Lattice study of the critical bubble in $\mathrm{SU(8)}$ deconfinement transition

TL;DR

This study investigates the critical bubble in a 4D SU(8) pure gauge model to better understand first order phase transitions relevant for gravitational wave signals, using advanced lattice Monte Carlo methods.

Contribution

First direct resolution of the critical bubble in a pure Yang-Mills model, providing data for nucleation rates and insights into order parameter effectiveness.

Findings

Determined the critical bubble probability in SU(8) gauge theory.

Compared bubble nucleation results with thin wall calculations.
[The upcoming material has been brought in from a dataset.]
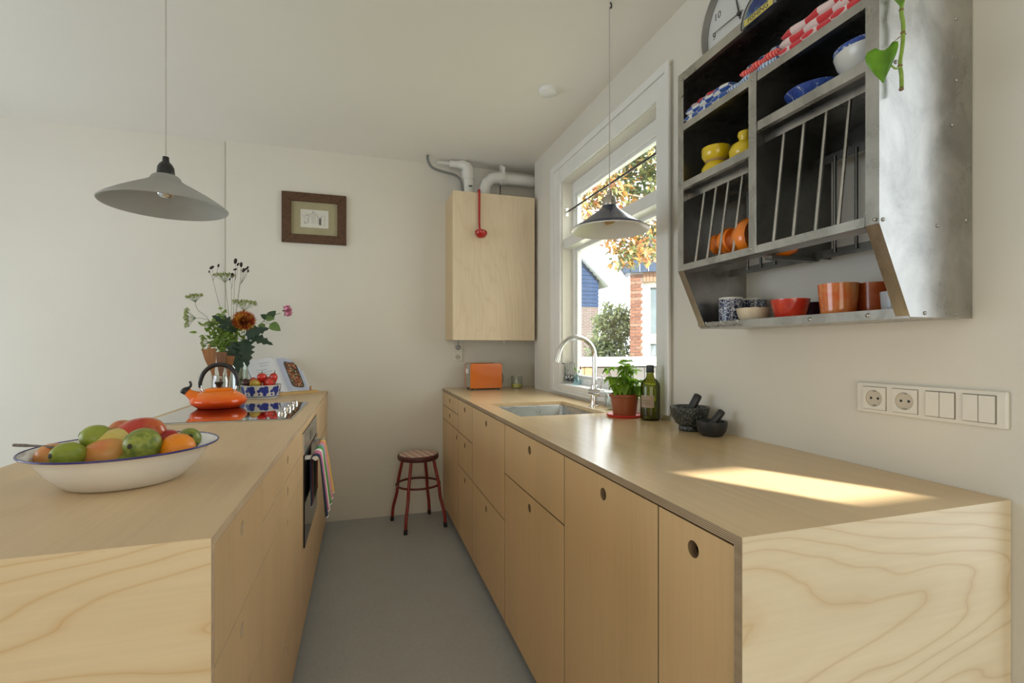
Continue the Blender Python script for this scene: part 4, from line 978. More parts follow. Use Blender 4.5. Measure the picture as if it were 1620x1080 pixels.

Highlighted the importance of order parameter choice in lattice simulations.

Abstract

Strongly coupled theories are of phenomenological interest, for example as dark matter candidates. Theories that can undergo first order thermal phase transitions are particularly appealing as potential sources of a stochastic gravitational wave background. Determining the expected gravitational wave signal from a first order phase transition requires accurate information on the bubble nucleation rate, but thus far for strongly coupled models these have relied on semiclassical methods. As a first step towards determining the nucleation rate, in this paper we study the confinement-deconfinement phase transition in a 4D SU(8) pure gauge model, using multicanonical Monte Carlo. Resolving the critical bubble for the first time in a pure Yang-Mills model, we determine the critical bubble probability and compare it to results from thin wall calculations. We also compare the effectiveness of different lattice pseudo-order parameters at resolving the condensation transition between the metastable phase and critical bubble branch, and point out the choice of order parameter is crucial to accurately resolve the critical configurations.